An A4988 stepper motor driver carrier
Image: pololu.com

What it is.

One stepper driver on a tiny board, with a heatsink on top and a small brass screw (the current potentiometer) on the face. It takes a motor supply of 8 to 35 volts, a logic supply, and the two coils of a bipolar stepper. The board outline and pinout it introduced became a standard: the DRV8825 and the TMC2209 drop into the same socket, so you can start here and upgrade later without rewiring.

STEP, DIR, and microstepping.

Control is about as simple as motion gets. Each pulse on the STEP pin moves the motor one step; the DIR pin sets the direction. Send 200 pulses to a standard motor and it makes one full turn. Three mode pins (MS1, MS2, MS3) set microstepping, from full steps down to one sixteenth, which divides each physical step into smaller ones for smoother, quieter movement at the cost of a little torque. A small stepper library on the microcontroller turns “move this far” into the pulse train.

Setting Vref.

Do this before you run the motor hard. The A4988 limits the coil current, and you set the limit by turning the little potentiometer and measuring the reference voltage, Vref, between the pot and ground with a multimeter. The target comes from your motor’s rated current and the formula in the datasheet. Skip it and you either cook the driver and motor or get a weak motor that skips steps. It takes two minutes and a meter, and it is the difference between a driver that lasts and one that dies.

Key facts.

Where it fits, and where it doesn’t.

Where it fits

  • Light-duty precise motion on a budget.
  • Dosing pumps that dispense an exact volume.
  • A motorized valve set to a known angle.
  • Learning steppers before spending more.

Where it doesn’t

  • Motors past about 2 A; use a DRV8825.
  • Quiet running; reach for a TMC2209.
  • Just spinning a load; a DC driver is simpler.
  • Voltages over 35 V; check the supply.

Resources & where to buy.

Pololu A4988 Allegro A4988 datasheet DRV8825 (the step-up) Stepper drivers overview

Frequently asked questions.

What is the A4988 used for?

It drives one bipolar stepper motor from a microcontroller for precise, repeatable motion. You send STEP and DIR pulses and it handles the coils. In a grow setup it suits a dosing pump that dispenses an exact volume or a motorized valve set to a known angle, and it is the classic driver in 3D printers and small CNC machines.

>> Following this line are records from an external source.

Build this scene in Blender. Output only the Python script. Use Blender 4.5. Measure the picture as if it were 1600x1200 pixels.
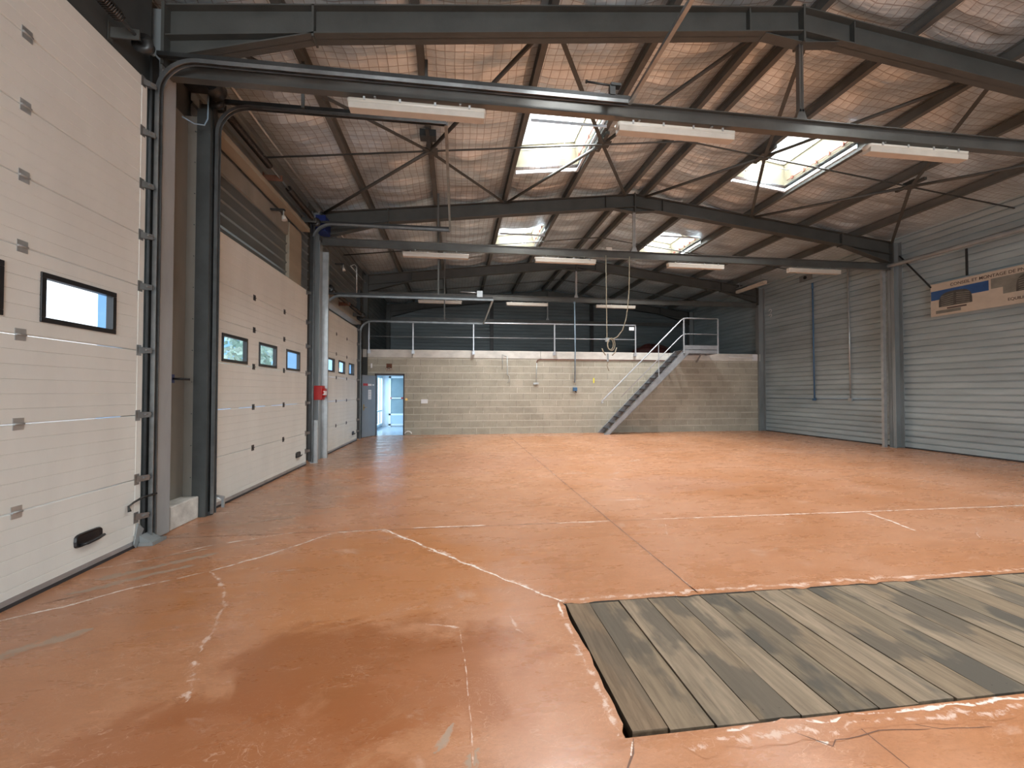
import bpy, math, random
from mathutils import Vector, noise
random.seed(7)
S = bpy.context.scene
for o in list(bpy.data.objects): bpy.data.objects.remove(o)
C = S.collection

# ------------------------------------------------------------------ camera
cd = bpy.data.cameras.new('camera'); cam = bpy.data.objects.new('camera', cd); C.objects.link(cam)
cd.sensor_width = 36.0; cd.lens = 660/1600*36.0; cd.clip_start = .02; cd.clip_end = 300
cam.location = (0, 0, 1.57)
cam.rotation_euler = (math.radians(91.13), 0, math.radians(-7.53))
S.camera = cam
# ------------------------------------------------------------------ world (overcast daylight) and exposure
S.view_settings.view_transform = 'Standard'; S.view_settings.look = 'None'
S.view_settings.gamma = 1.0; S.view_settings.use_curve_mapping = False
S.view_settings.exposure = 0.95
W = bpy.data.worlds.new('sky'); S.world = W; W.use_nodes = True
nt = W.node_tree; nt.nodes.clear()
wo = nt.nodes.new('ShaderNodeOutputWorld'); bg = nt.nodes.new('ShaderNodeBackground')
tc = nt.nodes.new('ShaderNodeTexCoord'); sp = nt.nodes.new('ShaderNodeSeparateXYZ'); cr = nt.nodes.new('ShaderNodeValToRGB')
nt.links.new(tc.outputs['Generated'], sp.inputs[0]); nt.links.new(sp.outputs['Z'], cr.inputs[0])
cr.color_ramp.elements[0].color = (.93, .96, 1, 1); cr.color_ramp.elements[1].color = (.85, .92, 1, 1)
nt.links.new(cr.outputs[0], bg.inputs[0]); bg.inputs[1].default_value = 1.7
nt.links.new(bg.outputs[0], wo.inputs[0])

def area(name, loc, size, power, direction, color=(1, 1, 1)):
    l = bpy.data.lights.new(name, 'AREA'); l.shape = 'RECTANGLE'; l.size, l.size_y = size
    l.energy = power; l.color = color
    o = bpy.data.objects.new(name, l); C.objects.link(o); o.location = loc
    o.rotation_euler = Vector(direction).to_track_quat('-Z', 'Y').to_euler()
    return o
SKY_W = 230
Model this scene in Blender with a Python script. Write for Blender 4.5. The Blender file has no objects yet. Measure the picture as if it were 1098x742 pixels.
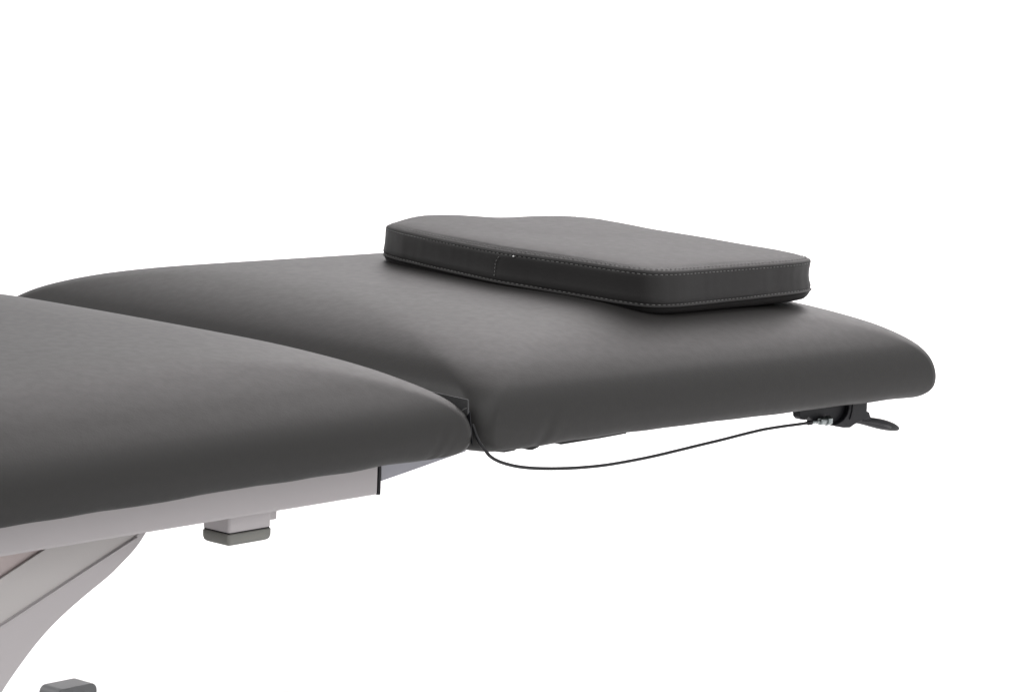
import bpy, math, random
import numpy as np
from mathutils import Vector, Matrix, noise
scene = bpy.context.scene
COL = scene.collection
random.seed(4)

# ---------------------------------------------------------------- camera
W_PX, H_PX = 1098.0, 742.0
FPX = 3794.0
YAW, PITCH, ROLL = math.radians(42.1), math.radians(8.5), math.radians(-2.1)
_f = Vector((math.cos(YAW)*math.cos(PITCH), math.sin(YAW)*math.cos(PITCH), -math.sin(PITCH)))
_r = _f.cross(Vector((0, 0, 1))).normalized()
_d = _f.cross(_r)
_R = math.cos(ROLL)*_r + math.sin(ROLL)*_d
_D = -math.sin(ROLL)*_r + math.cos(ROLL)*_d
def ray(x, y): return _R*((x-W_PX/2)/FPX) + _D*((y-H_PX/2)/FPX) + _f
CAM = Vector((0, 0, .46)) - ray(512, 484)*3.4
cam_data = bpy.data.cameras.new('camera')
cam_data.sensor_width = 36.0
cam_data.lens = FPX/W_PX*36.0
cam_data.clip_start = .05
cam_data.clip_end = 200
cam = bpy.data.objects.new('camera', cam_data)
COL.objects.link(cam)
m = Matrix((( _R.x, -_D.x, -_f.x), (_R.y, -_D.y, -_f.y), (_R.z, -_D.z, -_f.z))).to_4x4()
m.translation = CAM
cam.matrix_world = m
scene.camera = cam
def on_y(x, y, Y):
    d = ray(x, y); return CAM + d*((Y-CAM.y)/d.y)
def on_z(x, y, Z):
    d = ray(x, y); return CAM + d*((Z-CAM.z)/d.z)

# ---------------------------------------------------------------- world, lights, exposure
world = bpy.data.worlds.new('World'); scene.world = world; world.use_nodes = True
bg = world.node_tree.nodes['Background']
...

How do I set the current limit on an A4988?

Turn the small potentiometer on the board and measure the reference voltage, Vref, between the pot and ground with a multimeter. Set it to the target from your motor’s rated current and the datasheet formula. Too high overheats the driver and motor; too low makes the motor weak and prone to skipping steps.

What is the difference between the A4988 and the DRV8825?

They share the same board outline and pinout, so they fit the same socket. The DRV8825 handles more current and voltage and offers finer microstepping; the A4988 is cheaper and the long-standing default. Start on an A4988 and swap up to a DRV8825 only if you need the extra headroom.

What is microstepping?

Microstepping divides each physical step of the motor into smaller electrical steps, up to one sixteenth on the A4988. It makes motion smoother and quieter and gives finer positioning, at the cost of a little torque. You set it with the three mode pins.